Ultimately, I chose this PhD topic because it represented much more than just an academic project: it was a unique opportunity to combine scientific rigor with real-world impact, address a crucial societal issue, and realize my dream of contributing, in my own way, to a more sustainable future. I made this choice with full awareness and the certainty that this role was tailored for me.
What do you think is the most important element for succeeding in a PhD?
It may seem simple or even obvious, but in my opinion, the most important element for succeeding in a PhD is achieving a balance among three essential pillars: time dedicated to the PhD, time for personal activities, and time for rest. These three aspects are deeply interconnected and significantly influence one another.

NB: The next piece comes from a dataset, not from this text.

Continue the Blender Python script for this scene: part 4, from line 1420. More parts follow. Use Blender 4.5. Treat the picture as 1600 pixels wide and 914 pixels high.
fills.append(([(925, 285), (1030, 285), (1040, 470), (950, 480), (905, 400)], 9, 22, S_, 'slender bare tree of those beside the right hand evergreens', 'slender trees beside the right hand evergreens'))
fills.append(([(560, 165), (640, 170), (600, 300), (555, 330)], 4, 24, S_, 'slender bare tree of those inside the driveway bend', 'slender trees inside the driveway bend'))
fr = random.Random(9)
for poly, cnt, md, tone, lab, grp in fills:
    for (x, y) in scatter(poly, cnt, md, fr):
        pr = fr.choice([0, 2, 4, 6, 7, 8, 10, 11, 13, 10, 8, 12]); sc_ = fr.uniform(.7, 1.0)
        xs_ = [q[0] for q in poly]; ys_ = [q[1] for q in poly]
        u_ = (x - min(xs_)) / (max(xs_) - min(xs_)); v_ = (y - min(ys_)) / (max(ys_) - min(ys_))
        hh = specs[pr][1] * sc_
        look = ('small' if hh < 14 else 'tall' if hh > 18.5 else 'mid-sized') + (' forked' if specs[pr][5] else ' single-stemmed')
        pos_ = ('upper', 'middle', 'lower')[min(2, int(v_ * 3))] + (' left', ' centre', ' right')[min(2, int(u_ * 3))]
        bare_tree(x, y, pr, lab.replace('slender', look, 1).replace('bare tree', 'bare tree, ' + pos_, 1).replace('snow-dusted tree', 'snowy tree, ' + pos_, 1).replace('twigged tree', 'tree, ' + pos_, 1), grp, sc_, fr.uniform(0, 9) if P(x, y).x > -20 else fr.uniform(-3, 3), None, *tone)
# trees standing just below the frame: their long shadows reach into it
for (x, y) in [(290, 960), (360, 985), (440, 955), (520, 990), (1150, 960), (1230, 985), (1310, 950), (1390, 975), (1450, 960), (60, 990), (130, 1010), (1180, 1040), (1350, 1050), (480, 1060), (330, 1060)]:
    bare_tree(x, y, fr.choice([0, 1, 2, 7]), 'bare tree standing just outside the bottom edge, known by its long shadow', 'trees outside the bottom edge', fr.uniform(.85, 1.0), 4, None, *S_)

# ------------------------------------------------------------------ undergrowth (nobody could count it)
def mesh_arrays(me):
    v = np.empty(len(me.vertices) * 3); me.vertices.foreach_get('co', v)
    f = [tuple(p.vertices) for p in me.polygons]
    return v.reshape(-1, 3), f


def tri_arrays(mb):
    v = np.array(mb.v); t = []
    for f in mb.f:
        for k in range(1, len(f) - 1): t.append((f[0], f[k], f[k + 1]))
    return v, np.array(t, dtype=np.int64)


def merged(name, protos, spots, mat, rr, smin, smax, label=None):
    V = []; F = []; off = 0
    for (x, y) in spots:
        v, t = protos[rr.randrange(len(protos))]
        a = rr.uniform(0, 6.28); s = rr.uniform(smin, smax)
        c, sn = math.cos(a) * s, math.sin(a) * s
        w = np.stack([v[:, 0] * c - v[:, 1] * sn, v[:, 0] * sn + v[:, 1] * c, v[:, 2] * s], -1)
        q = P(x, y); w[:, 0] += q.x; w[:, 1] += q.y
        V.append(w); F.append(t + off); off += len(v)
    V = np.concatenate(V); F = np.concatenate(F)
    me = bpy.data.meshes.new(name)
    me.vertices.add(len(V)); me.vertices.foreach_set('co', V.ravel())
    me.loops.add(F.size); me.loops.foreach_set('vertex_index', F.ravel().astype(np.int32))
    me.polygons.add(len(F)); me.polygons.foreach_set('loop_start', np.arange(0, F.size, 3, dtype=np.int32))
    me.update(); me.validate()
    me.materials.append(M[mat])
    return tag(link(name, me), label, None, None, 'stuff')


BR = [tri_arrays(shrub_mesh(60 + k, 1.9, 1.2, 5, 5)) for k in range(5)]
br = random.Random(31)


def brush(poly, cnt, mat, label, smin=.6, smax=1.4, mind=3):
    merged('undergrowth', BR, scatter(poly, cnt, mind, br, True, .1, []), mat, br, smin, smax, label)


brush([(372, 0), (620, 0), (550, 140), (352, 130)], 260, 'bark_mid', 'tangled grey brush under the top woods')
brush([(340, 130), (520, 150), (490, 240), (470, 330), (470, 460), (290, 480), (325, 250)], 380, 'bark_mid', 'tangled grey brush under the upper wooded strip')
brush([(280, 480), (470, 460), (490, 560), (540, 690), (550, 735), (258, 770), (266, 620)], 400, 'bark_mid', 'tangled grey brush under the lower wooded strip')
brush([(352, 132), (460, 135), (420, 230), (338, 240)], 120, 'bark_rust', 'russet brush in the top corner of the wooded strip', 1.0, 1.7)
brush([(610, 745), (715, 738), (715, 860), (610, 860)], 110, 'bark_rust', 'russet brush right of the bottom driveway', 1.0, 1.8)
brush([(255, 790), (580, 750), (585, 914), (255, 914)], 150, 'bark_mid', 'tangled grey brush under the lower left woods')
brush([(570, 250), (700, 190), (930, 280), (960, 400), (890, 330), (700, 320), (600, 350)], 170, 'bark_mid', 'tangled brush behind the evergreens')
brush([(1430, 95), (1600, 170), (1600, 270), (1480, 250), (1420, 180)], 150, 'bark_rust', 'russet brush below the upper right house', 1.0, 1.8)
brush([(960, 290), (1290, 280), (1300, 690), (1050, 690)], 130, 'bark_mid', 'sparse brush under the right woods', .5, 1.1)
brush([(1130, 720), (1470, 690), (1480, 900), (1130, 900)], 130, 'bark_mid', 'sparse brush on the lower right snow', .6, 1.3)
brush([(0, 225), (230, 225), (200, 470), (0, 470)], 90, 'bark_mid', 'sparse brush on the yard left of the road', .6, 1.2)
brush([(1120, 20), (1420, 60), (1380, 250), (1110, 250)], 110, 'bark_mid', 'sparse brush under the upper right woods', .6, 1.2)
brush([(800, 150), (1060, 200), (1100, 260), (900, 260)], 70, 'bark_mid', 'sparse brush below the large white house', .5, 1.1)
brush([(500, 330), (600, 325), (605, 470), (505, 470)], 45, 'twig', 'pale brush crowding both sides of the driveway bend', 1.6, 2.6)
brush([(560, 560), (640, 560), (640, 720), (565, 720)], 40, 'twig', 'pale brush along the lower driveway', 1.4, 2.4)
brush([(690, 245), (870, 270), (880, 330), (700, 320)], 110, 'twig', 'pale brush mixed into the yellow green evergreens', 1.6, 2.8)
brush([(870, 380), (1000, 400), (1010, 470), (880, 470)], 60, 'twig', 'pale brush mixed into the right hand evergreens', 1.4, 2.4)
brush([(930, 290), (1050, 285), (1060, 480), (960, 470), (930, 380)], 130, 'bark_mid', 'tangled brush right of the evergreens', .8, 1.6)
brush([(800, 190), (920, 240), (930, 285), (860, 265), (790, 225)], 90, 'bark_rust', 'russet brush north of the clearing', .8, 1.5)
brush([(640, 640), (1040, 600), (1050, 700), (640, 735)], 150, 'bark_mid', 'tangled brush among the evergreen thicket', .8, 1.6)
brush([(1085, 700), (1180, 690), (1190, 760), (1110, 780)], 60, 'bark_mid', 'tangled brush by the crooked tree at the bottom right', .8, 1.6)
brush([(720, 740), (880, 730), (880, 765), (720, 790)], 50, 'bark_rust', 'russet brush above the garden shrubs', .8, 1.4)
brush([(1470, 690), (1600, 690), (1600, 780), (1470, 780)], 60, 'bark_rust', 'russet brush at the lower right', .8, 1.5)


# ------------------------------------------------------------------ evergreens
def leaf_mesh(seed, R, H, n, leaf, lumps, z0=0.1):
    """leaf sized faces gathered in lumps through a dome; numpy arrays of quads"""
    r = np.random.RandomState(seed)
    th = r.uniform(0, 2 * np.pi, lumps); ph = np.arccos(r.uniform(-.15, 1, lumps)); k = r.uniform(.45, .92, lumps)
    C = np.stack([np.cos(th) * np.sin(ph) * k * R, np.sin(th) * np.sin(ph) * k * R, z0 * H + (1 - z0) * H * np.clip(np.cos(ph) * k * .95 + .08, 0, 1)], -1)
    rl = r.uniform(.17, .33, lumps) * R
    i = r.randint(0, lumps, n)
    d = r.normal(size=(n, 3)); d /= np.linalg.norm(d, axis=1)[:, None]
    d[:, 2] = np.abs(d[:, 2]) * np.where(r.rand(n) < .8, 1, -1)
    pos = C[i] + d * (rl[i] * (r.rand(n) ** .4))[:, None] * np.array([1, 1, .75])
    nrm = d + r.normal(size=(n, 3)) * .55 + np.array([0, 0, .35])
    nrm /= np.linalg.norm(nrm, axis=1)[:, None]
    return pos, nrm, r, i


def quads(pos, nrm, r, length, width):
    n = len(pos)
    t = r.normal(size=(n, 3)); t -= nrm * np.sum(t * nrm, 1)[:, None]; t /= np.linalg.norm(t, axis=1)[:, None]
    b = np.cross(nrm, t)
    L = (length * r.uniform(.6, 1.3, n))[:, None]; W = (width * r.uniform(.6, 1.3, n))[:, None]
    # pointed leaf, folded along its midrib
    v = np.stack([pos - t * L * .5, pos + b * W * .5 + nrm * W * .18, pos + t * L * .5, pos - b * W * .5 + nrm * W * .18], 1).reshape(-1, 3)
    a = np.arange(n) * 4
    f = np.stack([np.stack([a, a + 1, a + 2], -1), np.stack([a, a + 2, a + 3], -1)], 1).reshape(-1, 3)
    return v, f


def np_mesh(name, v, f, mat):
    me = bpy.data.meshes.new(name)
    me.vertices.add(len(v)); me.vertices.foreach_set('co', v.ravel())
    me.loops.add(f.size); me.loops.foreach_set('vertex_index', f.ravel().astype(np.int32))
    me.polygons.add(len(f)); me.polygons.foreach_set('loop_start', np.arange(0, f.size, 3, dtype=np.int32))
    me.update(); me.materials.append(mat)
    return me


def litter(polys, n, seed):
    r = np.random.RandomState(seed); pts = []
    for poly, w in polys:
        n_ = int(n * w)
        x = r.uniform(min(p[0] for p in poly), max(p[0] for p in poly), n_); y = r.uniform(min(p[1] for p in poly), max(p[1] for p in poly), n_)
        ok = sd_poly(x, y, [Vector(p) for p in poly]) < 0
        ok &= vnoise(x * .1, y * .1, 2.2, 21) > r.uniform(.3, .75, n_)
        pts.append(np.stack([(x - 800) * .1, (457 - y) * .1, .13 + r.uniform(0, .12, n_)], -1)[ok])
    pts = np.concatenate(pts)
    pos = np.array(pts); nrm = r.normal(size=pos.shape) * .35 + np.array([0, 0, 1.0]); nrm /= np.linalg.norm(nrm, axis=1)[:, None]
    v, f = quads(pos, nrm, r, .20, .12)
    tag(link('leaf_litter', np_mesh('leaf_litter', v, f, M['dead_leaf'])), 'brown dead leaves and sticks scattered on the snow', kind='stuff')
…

When we lack sleep or sufficient rest, our ability to focus diminishes, productivity collapses, and even the simplest tasks become arduous. Conversely, if the PhD takes up an overwhelming part of our life, it inevitably encroaches on our sleep, leisure activities, and overall well-being. Lastly, if personal life goes through a turbulent phase, our thoughts linger there, day and night, disrupting both rest and work efficiency.
For me, the key to succeeding in a PhD—or any other project—lies in this balance. It’s not merely about technique, discipline, or organization but about genuinely maintaining a healthy lifestyle. I’m not referring to doing sports or following a specific diet but rather finding a rhythm that allows you to fully live every dimension of your life: working efficiently, recharging with activities you’re passionate about, and getting enough rest to keep a clear mind and perspective.

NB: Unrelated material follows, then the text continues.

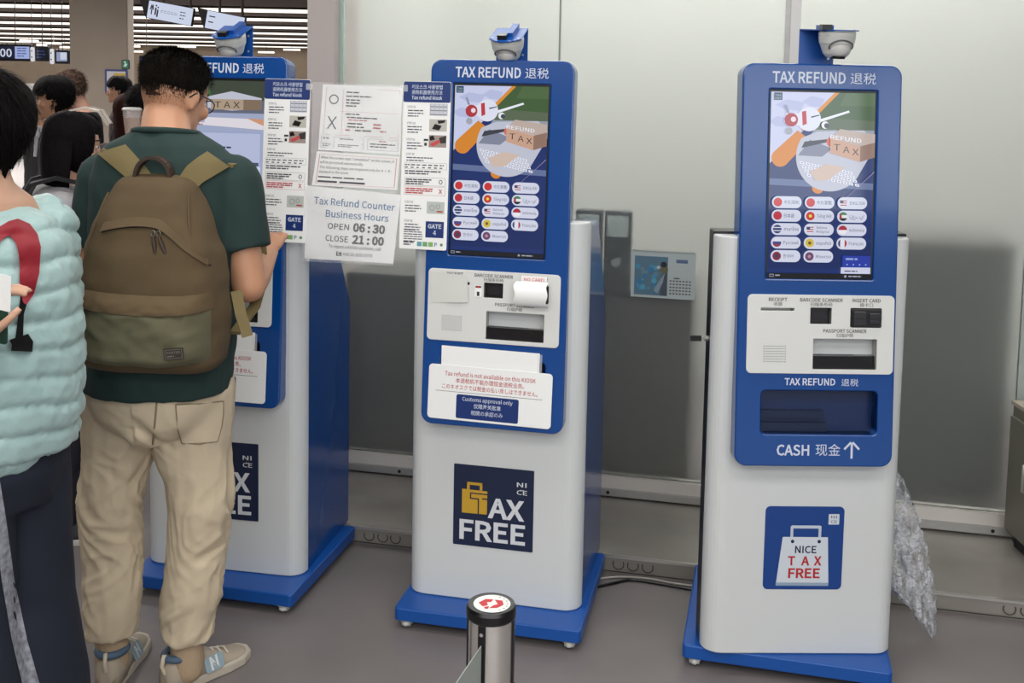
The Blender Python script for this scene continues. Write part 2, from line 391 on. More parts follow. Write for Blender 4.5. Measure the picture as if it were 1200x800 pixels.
# ------------------------------------------------------------------ tax refund kiosks
m_blue = M('#01428a', .2, coat=.3, bump=(500, .03, .0003), name='blue_powder_coat')
m_base = M('#0a4c9c', .36, bump=(400, .04, .0004), name='blue_base_coat')
m_wht = M('#cfd3d4', .3, coat=.1, name='white_shell')
m_fasc = M('#d6d8d6', .42, name='white_fascia')
m_ink = M('#2b2d33', .6); m_txtw = M('#c9d2e2', .5, name='white_lettering'); m_blk = M('#0c0c0f', .3); m_red = M('#b4262c', .5)
m_navy = M('#13203f', .4); m_gold = M('#c39a2e', .45)
SL_Z0, SL_Z1, SL_YB, SL_YT = .648, 1.772, -.253, -.186
SL_L = math.hypot(SL_Z1-SL_Z0, SL_YT-SL_YB)
_v = Vector((0, SL_YT-SL_YB, SL_Z1-SL_Z0)).normalized(); _n = Vector((1, 0, 0)).cross(_v)
SLAB = Matrix(((1, 0, 0, 0), (0, _v.y, _n.y, SL_YB), (0, _v.z, _n.z, SL_Z0), (0, 0, 0, 1)))   # drawing plane of the tilted head
def vz(z): return (z-SL_Z0)/(SL_Z1-SL_Z0)*SL_L
E_ = lambda h, k=1.0: M(h, .06, emit=k, spec=.5)

def clip_poly(pts, x0, y0, x1, y1):
    def cut(ps, f, inter):
        out = []
        for i in range(len(ps)):
            a, b = ps[i-1], ps[i]
            if f(b):
                if not f(a): out.append(inter(a, b))
                out.append(b)
            elif f(a): out.append(inter(a, b))
        return out
    def ix(x): return lambda a, b: (x, a[1]+(b[1]-a[1])*(x-a[0])/(b[0]-a[0]))
    def iy(y): return lambda a, b: (a[0]+(b[0]-a[0])*(y-a[1])/(b[1]-a[1]), y)
    for f, g in ((lambda p: p[0] >= x0, ix(x0)), (lambda p: p[0] <= x1, ix(x1)), (lambda p: p[1] >= y0, iy(y0)), (lambda p: p[1] <= y1, iy(y1))):
        pts = cut(pts, f, g)
        if len(pts) < 3: return []
    return pts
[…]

A PhD is an intellectually and emotionally demanding adventure. Knowing how to maintain this balance gives you the best chance of succeeding while staying fulfilled. And to me, this is far more important than any work method or technical advice. Let’s not forget—a PhD is a marathon, not a sprint.

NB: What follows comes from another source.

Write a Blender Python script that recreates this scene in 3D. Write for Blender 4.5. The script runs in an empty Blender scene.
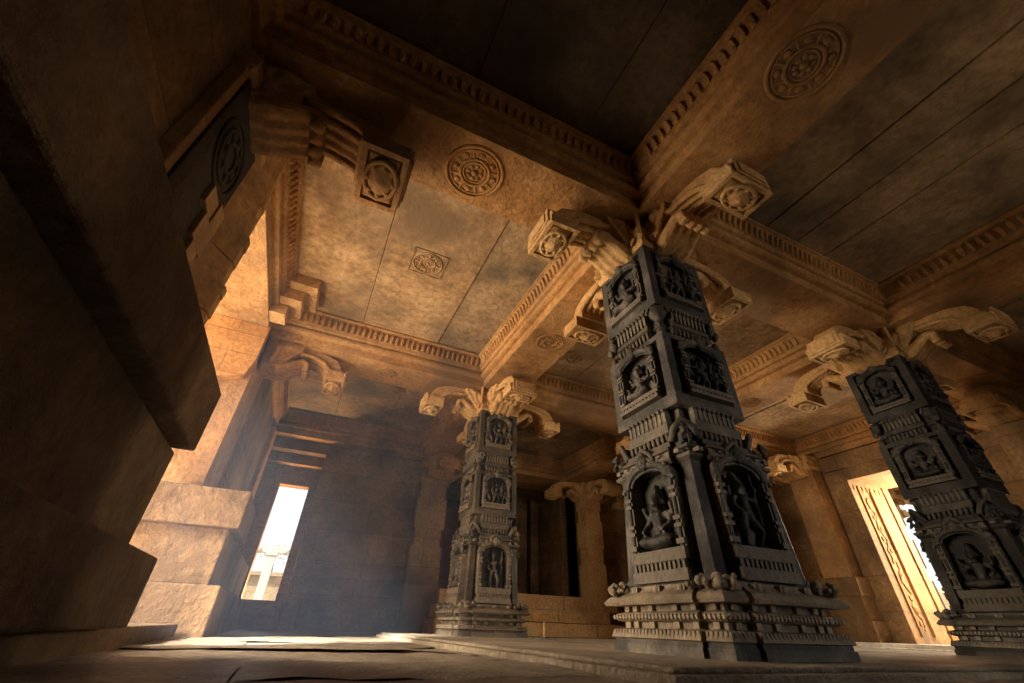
import bpy, bmesh, math, random
from mathutils import Vector, Matrix, noise
R = random.Random(11)
S = 3.0            # metres per design unit (height of the beam soffits above the lens)
ZF = -0.045        # floor level in design units (lens height is the origin)
C = bpy.context.scene.collection
PI = math.pi
X1, X2, Y1, Y2 = .738, 1.94, .665, 1.86      # pillar axes
BX = [-.45, .738, 1.94, 3.13]                # beam axes
BY = [-.55, .645, 1.85, 3.04]

# ------------------------------------------------------------------ materials
def new_mat(name):
    m = bpy.data.materials.new(name); m.use_nodes = True
    nt = m.node_tree; b = nt.nodes['Principled BSDF']
    return m, nt, b
def nd(nt, t, **kw):
    n = nt.nodes.new(t)
    for k, v in kw.items():
        if k in n.inputs: n.inputs[k].default_value = v
        else: setattr(n, k, v)
    return n
def ramp(nt, stops):
    r = nt.nodes.new('ShaderNodeValToRGB'); e = r.color_ramp.elements
    while len(e) < len(stops): e.new(.5)
    for i, (p, c) in enumerate(stops):
        e[i].position = p; e[i].color = (*c, 1)
    return r
def stone(name, dark, mid, light, scale=1.2, rough=.85, bump=.25, fine=18, courses=None, stain=None, spec=.3, wear=None):
    m, nt, b = new_mat(name); L = nt.links.new
    tc = nd(nt, 'ShaderNodeTexCoord'); geo = nd(nt, 'ShaderNodeNewGeometry')
    n1 = nd(nt, 'ShaderNodeTexNoise', Scale=scale, Detail=8.0, Roughness=.62)
    L(geo.outputs['Position'], n1.inputs['Vector'])
    r1 = ramp(nt, [(.3, dark), (.52, mid), (.72, light)])
    L(n1.outputs['Fac'], r1.inputs['Fac'])
    col = r1.outputs['Color']
    n2 = nd(nt, 'ShaderNodeTexNoise', Scale=fine, Detail=6.0, Roughness=.7)
    L(geo.outputs['Position'], n2.inputs['Vector'])
    mx = nd(nt, 'ShaderNodeMix', data_type='RGBA', blend_type='MULTIPLY'); mx.inputs[0].default_value = .75
    r2 = ramp(nt, [(.3, (.40, .37, .34)), (.62, (1.1, 1.09, 1.07))])
    L(n2.outputs['Fac'], r2.inputs['Fac']); L(col, mx.inputs[6]); L(r2.outputs['Color'], mx.inputs[7])
    col = mx.outputs[2]
    if stain:
        n3 = nd(nt, 'ShaderNodeTexNoise', Scale=.9, Detail=5.0, Roughness=.6)
        mp = nd(nt, 'ShaderNodeMapping'); mp.inputs['Location'].default_value = (7, 3, 1)
        L(geo.outputs['Position'], mp.inputs['Vector']); L(mp.outputs[0], n3.inputs['Vector'])
        r3 = ramp(nt, [(.47, (0, 0, 0)), (.66, (1, 1, 1))]); L(n3.outputs['Fac'], r3.inputs['Fac'])
        m3 = nd(nt, 'ShaderNodeMix', data_type='RGBA'); L(r3.outputs['Color'], m3.inputs[0])
        L(col, m3.inputs[6]); m3.inputs[7].default_value = (*stain, 1); col = m3.outputs[2]
    if wear:
        pr = ramp(nt, [(.57, (0, 0, 0)), (.72, (.7, .7, .7))]); L(geo.outputs['Pointiness'], pr.inputs['Fac'])
        wm = nd(nt, 'ShaderNodeMath', operation='MULTIPLY'); L(pr.outputs['Color'], wm.inputs[0]); L(n2.outputs['Fac'], wm.inputs[1])
        m5 = nd(nt, 'ShaderNodeMix', data_type='RGBA'); L(wm.outputs[0], m5.inputs[0]); L(col, m5.inputs[6]); m5.inputs[7].default_value = (*wear, 1); col = m5.outputs[2]
    h = n2.outputs['Fac']
    if courses:
        bw, bh, axis = courses
        sep = nd(nt, 'ShaderNodeSeparateXYZ'); L(geo.outputs['Position'], sep.inputs[0])
        cmb = nd(nt, 'ShaderNodeCombineXYZ')
        add = nd(nt, 'ShaderNodeMath', operation='ADD'); L(sep.outputs['X'], add.inputs[0]); L(sep.outputs['Y'], add.inputs[1])
        src = {'xy': (add.outputs[0], sep.outputs['Z']), 'floor': (sep.outputs['X'], sep.outputs['Y'])}[axis]
        L(src[0], cmb.inputs[0]); L(src[1], cmb.inputs[1])
        br = nd(nt, 'ShaderNodeTexBrick'); br.inputs['Scale'].default_value = 1
        br.inputs['Brick Width'].default_value = bw; br.inputs['Row Height'].default_value = bh
        br.inputs['Mortar Size'].default_value = .008; br.inputs['Mortar Smooth'].default_value = .3
        br.inputs['Color1'].default_value = (1, 1, 1, 1); br.inputs['Color2'].default_value = (.72, .7, .68, 1)
        br.inputs['Mortar'].default_value = (.45, .42, .4, 1)
        L(cmb.outputs[0], br.inputs['Vector'])
        m4 = nd(nt, 'ShaderNodeMix', data_type='RGBA', blend_type='MULTIPLY'); m4.inputs[0].default_value = .8
        L(col, m4.inputs[6]); L(br.outputs['Color'], m4.inputs[7]); col = m4.outputs[2]
        mm = nd(nt, 'ShaderNodeMath', operation='MULTIPLY_ADD'); L(br.outputs['Fac'], mm.inputs[0]); mm.inputs[1].default_value = -.6
        L(h, mm.inputs[2]); h = mm.outputs[0]
    n4 = nd(nt, 'ShaderNodeTexNoise', Scale=fine * .28, Detail=4.0)
    L(geo.outputs['Position'], n4.inputs['Vector'])
    ad = nd(nt, 'ShaderNodeMath', operation='ADD'); L(h, ad.inputs[0]); L(n4.outputs['Fac'], ad.inputs[1])
    bp = nd(nt, 'ShaderNodeBump', Strength=bump, Distance=.06); L(ad.outputs[0], bp.inputs['Height'])
    L(bp.outputs[0], b.inputs['Normal']); L(col, b.inputs['Base Color'])
    b.inputs['Roughness'].default_value = rough; b.inputs['Specular IOR Level'].default_value = spec
    return m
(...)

What has the PhD brought you?
Beyond the invaluable three years of experience the PhD gave me—and the many references that came with it, including the thesis itself as well as associated publications and conferences—this journey was above all a profound self-discovery. It allowed me to better understand who I am, what I want, and what truly motivates me.
The PhD gave me a clear vision of what research truly is: its challenges, its demands, but also its beauty and transformative potential. It confirmed the image I had of it before embarking on this path, affirming that this route was not only the one I had chosen but also the one that deeply resonated with me. This conviction has only strengthened over time, and four years after my defense, it remains as strong as ever.
Today, while continuing to work for the consultancy firm that trusted me at the time, I remain actively involved in research. As an associate researcher at the laboratory that hosted my PhD, I passionately pursue my scientific work, publishing two to three articles per year. This continuity reflects an essential truth: research is far more than just a stage in my career; it is a driving force, a vocation, an inseparable part of who I am.
In the end, the PhD has not only provided me with skills and professional opportunities. It has given me a compass, a guiding thread that shapes my choices and nurtures my enthusiasm for the scientific world more and more each day.
To Carole, with my eternal gratitude.